Write out each line of the material again, word for word.
--- Start of TASK DATA ---
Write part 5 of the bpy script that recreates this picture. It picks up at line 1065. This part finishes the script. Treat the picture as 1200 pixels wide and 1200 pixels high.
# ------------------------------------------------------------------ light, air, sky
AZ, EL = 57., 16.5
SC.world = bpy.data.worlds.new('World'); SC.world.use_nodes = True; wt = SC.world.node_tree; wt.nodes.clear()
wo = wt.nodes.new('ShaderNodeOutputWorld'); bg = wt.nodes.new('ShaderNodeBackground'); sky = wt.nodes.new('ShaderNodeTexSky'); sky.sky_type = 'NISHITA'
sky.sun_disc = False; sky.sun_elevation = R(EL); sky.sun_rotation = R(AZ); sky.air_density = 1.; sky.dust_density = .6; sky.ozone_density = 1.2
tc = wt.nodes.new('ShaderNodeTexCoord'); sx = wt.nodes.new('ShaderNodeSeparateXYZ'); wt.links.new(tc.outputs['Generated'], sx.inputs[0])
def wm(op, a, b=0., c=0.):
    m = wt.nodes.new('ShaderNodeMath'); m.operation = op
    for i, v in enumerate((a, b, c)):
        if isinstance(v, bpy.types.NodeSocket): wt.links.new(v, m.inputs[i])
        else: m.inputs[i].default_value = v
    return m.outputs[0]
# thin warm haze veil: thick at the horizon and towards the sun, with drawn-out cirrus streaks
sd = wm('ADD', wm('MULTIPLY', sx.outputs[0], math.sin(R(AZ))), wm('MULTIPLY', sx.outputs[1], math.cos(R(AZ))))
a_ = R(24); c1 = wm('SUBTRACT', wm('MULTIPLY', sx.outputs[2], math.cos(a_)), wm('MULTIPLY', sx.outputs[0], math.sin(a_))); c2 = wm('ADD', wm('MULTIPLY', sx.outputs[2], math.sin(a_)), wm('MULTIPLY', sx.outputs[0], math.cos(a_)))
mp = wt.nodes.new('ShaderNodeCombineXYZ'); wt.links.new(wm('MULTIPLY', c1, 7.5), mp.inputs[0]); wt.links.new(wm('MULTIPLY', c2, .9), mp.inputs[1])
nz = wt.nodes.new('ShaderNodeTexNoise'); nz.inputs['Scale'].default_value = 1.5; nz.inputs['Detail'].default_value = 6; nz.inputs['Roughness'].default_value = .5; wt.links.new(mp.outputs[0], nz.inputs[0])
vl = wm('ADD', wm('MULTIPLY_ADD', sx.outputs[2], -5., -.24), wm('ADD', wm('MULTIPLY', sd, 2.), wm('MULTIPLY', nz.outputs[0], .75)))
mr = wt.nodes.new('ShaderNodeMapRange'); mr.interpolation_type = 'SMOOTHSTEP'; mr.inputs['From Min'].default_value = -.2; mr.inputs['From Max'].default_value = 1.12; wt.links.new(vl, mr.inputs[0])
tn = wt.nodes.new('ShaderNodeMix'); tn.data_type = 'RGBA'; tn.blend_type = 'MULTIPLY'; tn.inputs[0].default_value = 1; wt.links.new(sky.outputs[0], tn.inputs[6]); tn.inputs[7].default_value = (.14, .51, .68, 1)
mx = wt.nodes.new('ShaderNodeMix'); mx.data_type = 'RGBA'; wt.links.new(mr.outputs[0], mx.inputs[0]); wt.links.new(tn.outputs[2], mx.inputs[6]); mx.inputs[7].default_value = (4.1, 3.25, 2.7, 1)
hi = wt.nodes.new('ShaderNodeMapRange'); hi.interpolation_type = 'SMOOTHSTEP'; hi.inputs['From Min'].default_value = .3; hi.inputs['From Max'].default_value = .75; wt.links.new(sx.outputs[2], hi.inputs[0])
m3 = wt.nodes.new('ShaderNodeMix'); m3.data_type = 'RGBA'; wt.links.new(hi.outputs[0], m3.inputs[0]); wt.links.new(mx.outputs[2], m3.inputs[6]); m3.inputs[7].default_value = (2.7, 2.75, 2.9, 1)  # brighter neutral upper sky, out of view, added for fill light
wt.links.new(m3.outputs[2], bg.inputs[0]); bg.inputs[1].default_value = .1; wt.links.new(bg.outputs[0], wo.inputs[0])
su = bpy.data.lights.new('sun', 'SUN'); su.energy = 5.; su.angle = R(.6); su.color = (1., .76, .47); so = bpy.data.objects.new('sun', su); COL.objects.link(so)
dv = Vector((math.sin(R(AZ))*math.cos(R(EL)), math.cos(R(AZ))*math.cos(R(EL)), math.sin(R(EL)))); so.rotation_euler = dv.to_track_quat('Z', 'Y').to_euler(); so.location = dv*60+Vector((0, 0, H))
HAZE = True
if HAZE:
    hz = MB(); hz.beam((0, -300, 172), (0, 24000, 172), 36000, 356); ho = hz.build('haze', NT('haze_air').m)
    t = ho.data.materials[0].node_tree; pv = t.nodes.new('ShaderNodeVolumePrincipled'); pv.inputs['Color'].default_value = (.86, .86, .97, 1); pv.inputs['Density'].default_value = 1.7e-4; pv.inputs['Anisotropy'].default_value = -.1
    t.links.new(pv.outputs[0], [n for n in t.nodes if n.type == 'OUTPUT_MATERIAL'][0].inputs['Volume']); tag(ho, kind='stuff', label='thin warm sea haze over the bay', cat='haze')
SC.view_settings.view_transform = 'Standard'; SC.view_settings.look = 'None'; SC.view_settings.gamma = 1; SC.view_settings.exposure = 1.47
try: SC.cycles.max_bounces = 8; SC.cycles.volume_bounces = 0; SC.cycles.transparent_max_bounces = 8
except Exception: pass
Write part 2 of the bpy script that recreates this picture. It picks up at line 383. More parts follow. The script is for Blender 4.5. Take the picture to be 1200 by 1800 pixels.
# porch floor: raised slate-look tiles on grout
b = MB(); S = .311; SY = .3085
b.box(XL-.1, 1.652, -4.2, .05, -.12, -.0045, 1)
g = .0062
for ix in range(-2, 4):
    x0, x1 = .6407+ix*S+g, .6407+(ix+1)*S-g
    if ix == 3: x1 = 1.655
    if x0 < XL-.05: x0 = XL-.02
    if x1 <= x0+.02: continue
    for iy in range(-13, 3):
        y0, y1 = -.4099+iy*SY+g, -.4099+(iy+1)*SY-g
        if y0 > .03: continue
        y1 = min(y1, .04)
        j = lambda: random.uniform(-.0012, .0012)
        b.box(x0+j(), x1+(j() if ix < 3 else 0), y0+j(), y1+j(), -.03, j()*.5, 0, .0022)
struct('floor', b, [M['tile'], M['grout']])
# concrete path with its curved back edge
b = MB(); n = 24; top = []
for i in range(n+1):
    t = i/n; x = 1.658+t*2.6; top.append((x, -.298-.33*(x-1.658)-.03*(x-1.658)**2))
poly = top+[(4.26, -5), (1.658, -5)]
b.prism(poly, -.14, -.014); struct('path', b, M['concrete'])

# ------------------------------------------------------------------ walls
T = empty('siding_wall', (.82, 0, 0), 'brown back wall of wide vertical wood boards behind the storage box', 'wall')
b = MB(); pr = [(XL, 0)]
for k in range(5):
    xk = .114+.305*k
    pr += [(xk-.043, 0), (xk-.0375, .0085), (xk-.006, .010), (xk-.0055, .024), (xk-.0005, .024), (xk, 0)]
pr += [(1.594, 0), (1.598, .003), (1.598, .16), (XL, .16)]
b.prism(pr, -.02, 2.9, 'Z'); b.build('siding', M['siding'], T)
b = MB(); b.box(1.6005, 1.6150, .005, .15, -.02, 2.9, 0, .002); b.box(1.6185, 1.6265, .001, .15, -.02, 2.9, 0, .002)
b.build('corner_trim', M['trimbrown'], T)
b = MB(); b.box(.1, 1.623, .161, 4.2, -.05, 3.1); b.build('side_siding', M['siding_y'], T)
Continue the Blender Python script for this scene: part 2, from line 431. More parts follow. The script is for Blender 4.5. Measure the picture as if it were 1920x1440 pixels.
--- End of TASK DATA ---
#### TASK SOLUTION:
Write part 5 of the bpy script that recreates this picture. It picks up at line 1065. This part finishes the script. Treat the picture as 1200 pixels wide and 1200 pixels high.
# ------------------------------------------------------------------ light, air, sky
AZ, EL = 57., 16.5
SC.world = bpy.data.worlds.new('World'); SC.world.use_nodes = True; wt = SC.world.node_tree; wt.nodes.clear()
wo = wt.nodes.new('ShaderNodeOutputWorld'); bg = wt.nodes.new('ShaderNodeBackground'); sky = wt.nodes.new('ShaderNodeTexSky'); sky.sky_type = 'NISHITA'
sky.sun_disc = False; sky.sun_elevation = R(EL); sky.sun_rotation = R(AZ); sky.air_density = 1.; sky.dust_density = .6; sky.ozone_density = 1.2
tc = wt.nodes.new('ShaderNodeTexCoord'); sx = wt.nodes.new('ShaderNodeSeparateXYZ'); wt.links.new(tc.outputs['Generated'], sx.inputs[0])
def wm(op, a, b=0., c=0.):
    m = wt.nodes.new('ShaderNodeMath'); m.operation = op
    for i, v in enumerate((a, b, c)):
        if isinstance(v, bpy.types.NodeSocket): wt.links.new(v, m.inputs[i])
        else: m.inputs[i].default_value = v
    return m.outputs[0]
# thin warm haze veil: thick at the horizon and towards the sun, with drawn-out cirrus streaks
sd = wm('ADD', wm('MULTIPLY', sx.outputs[0], math.sin(R(AZ))), wm('MULTIPLY', sx.outputs[1], math.cos(R(AZ))))
a_ = R(24); c1 = wm('SUBTRACT', wm('MULTIPLY', sx.outputs[2], math.cos(a_)), wm('MULTIPLY', sx.outputs[0], math.sin(a_))); c2 = wm('ADD', wm('MULTIPLY', sx.outputs[2], math.sin(a_)), wm('MULTIPLY', sx.outputs[0], math.cos(a_)))
mp = wt.nodes.new('ShaderNodeCombineXYZ'); wt.links.new(wm('MULTIPLY', c1, 7.5), mp.inputs[0]); wt.links.new(wm('MULTIPLY', c2, .9), mp.inputs[1])
nz = wt.nodes.new('ShaderNodeTexNoise'); nz.inputs['Scale'].default_value = 1.5; nz.inputs['Detail'].default_value = 6; nz.inputs['Roughness'].default_value = .5; wt.links.new(mp.outputs[0], nz.inputs[0])
vl = wm('ADD', wm('MULTIPLY_ADD', sx.outputs[2], -5., -.24), wm('ADD', wm('MULTIPLY', sd, 2.), wm('MULTIPLY', nz.outputs[0], .75)))
mr = wt.nodes.new('ShaderNodeMapRange'); mr.interpolation_type = 'SMOOTHSTEP'; mr.inputs['From Min'].default_value = -.2; mr.inputs['From Max'].default_value = 1.12; wt.links.new(vl, mr.inputs[0])
tn = wt.nodes.new('ShaderNodeMix'); tn.data_type = 'RGBA'; tn.blend_type = 'MULTIPLY'; tn.inputs[0].default_value = 1; wt.links.new(sky.outputs[0], tn.inputs[6]); tn.inputs[7].default_value = (.14, .51, .68, 1)
mx = wt.nodes.new('ShaderNodeMix'); mx.data_type = 'RGBA'; wt.links.new(mr.outputs[0], mx.inputs[0]); wt.links.new(tn.outputs[2], mx.inputs[6]); mx.inputs[7].default_value = (4.1, 3.25, 2.7, 1)
hi = wt.nodes.new('ShaderNodeMapRange'); hi.interpolation_type = 'SMOOTHSTEP'; hi.inputs['From Min'].default_value = .3; hi.inputs['From Max'].default_value = .75; wt.links.new(sx.outputs[2], hi.inputs[0])
m3 = wt.nodes.new('ShaderNodeMix'); m3.data_type = 'RGBA'; wt.links.new(hi.outputs[0], m3.inputs[0]); wt.links.new(mx.outputs[2], m3.inputs[6]); m3.inputs[7].default_value = (2.7, 2.75, 2.9, 1)  # brighter neutral upper sky, out of view, added for fill light
wt.links.new(m3.outputs[2], bg.inputs[0]); bg.inputs[1].default_value = .1; wt.links.new(bg.outputs[0], wo.inputs[0])
su = bpy.data.lights.new('sun', 'SUN'); su.energy = 5.; su.angle = R(.6); su.color = (1., .76, .47); so = bpy.data.objects.new('sun', su); COL.objects.link(so)
dv = Vector((math.sin(R(AZ))*math.cos(R(EL)), math.cos(R(AZ))*math.cos(R(EL)), math.sin(R(EL)))); so.rotation_euler = dv.to_track_quat('Z', 'Y').to_euler(); so.location = dv*60+Vector((0, 0, H))
HAZE = True
if HAZE:
    hz = MB(); hz.beam((0, -300, 172), (0, 24000, 172), 36000, 356); ho = hz.build('haze', NT('haze_air').m)
    t = ho.data.materials[0].node_tree; pv = t.nodes.new('ShaderNodeVolumePrincipled'); pv.inputs['Color'].default_value = (.86, .86, .97, 1); pv.inputs['Density'].default_value = 1.7e-4; pv.inputs['Anisotropy'].default_value = -.1
    t.links.new(pv.outputs[0], [n for n in t.nodes if n.type == 'OUTPUT_MATERIAL'][0].inputs['Volume']); tag(ho, kind='stuff', label='thin warm sea haze over the bay', cat='haze')
SC.view_settings.view_transform = 'Standard'; SC.view_settings.look = 'None'; SC.view_settings.gamma = 1; SC.view_settings.exposure = 1.47
try: SC.cycles.max_bounces = 8; SC.cycles.volume_bounces = 0; SC.cycles.transparent_max_bounces = 8
except Exception: pass
Write part 2 of the bpy script that recreates this picture. It picks up at line 383. More parts follow. The script is for Blender 4.5. Take the picture to be 1200 by 1800 pixels.
# porch floor: raised slate-look tiles on grout
b = MB(); S = .311; SY = .3085
b.box(XL-.1, 1.652, -4.2, .05, -.12, -.0045, 1)
g = .0062
for ix in range(-2, 4):
    x0, x1 = .6407+ix*S+g, .6407+(ix+1)*S-g
    if ix == 3: x1 = 1.655
    if x0 < XL-.05: x0 = XL-.02
    if x1 <= x0+.02: continue
    for iy in range(-13, 3):
        y0, y1 = -.4099+iy*SY+g, -.4099+(iy+1)*SY-g
        if y0 > .03: continue
        y1 = min(y1, .04)
        j = lambda: random.uniform(-.0012, .0012)
        b.box(x0+j(), x1+(j() if ix < 3 else 0), y0+j(), y1+j(), -.03, j()*.5, 0, .0022)
struct('floor', b, [M['tile'], M['grout']])
# concrete path with its curved back edge
b = MB(); n = 24; top = []
for i in range(n+1):
    t = i/n; x = 1.658+t*2.6; top.append((x, -.298-.33*(x-1.658)-.03*(x-1.658)**2))
poly = top+[(4.26, -5), (1.658, -5)]
b.prism(poly, -.14, -.014); struct('path', b, M['concrete'])

# ------------------------------------------------------------------ walls
T = empty('siding_wall', (.82, 0, 0), 'brown back wall of wide vertical wood boards behind the storage box', 'wall')
b = MB(); pr = [(XL, 0)]
for k in range(5):
    xk = .114+.305*k
    pr += [(xk-.043, 0), (xk-.0375, .0085), (xk-.006, .010), (xk-.0055, .024), (xk-.0005, .024), (xk, 0)]
pr += [(1.594, 0), (1.598, .003), (1.598, .16), (XL, .16)]
b.prism(pr, -.02, 2.9, 'Z'); b.build('siding', M['siding'], T)
b = MB(); b.box(1.6005, 1.6150, .005, .15, -.02, 2.9, 0, .002); b.box(1.6185, 1.6265, .001, .15, -.02, 2.9, 0, .002)
b.build('corner_trim', M['trimbrown'], T)
b = MB(); b.box(.1, 1.623, .161, 4.2, -.05, 3.1); b.build('side_siding', M['siding_y'], T)
Continue the Blender Python script for this scene: part 2, from line 431. More parts follow. The script is for Blender 4.5. Measure the picture as if it were 1920x1440 pixels.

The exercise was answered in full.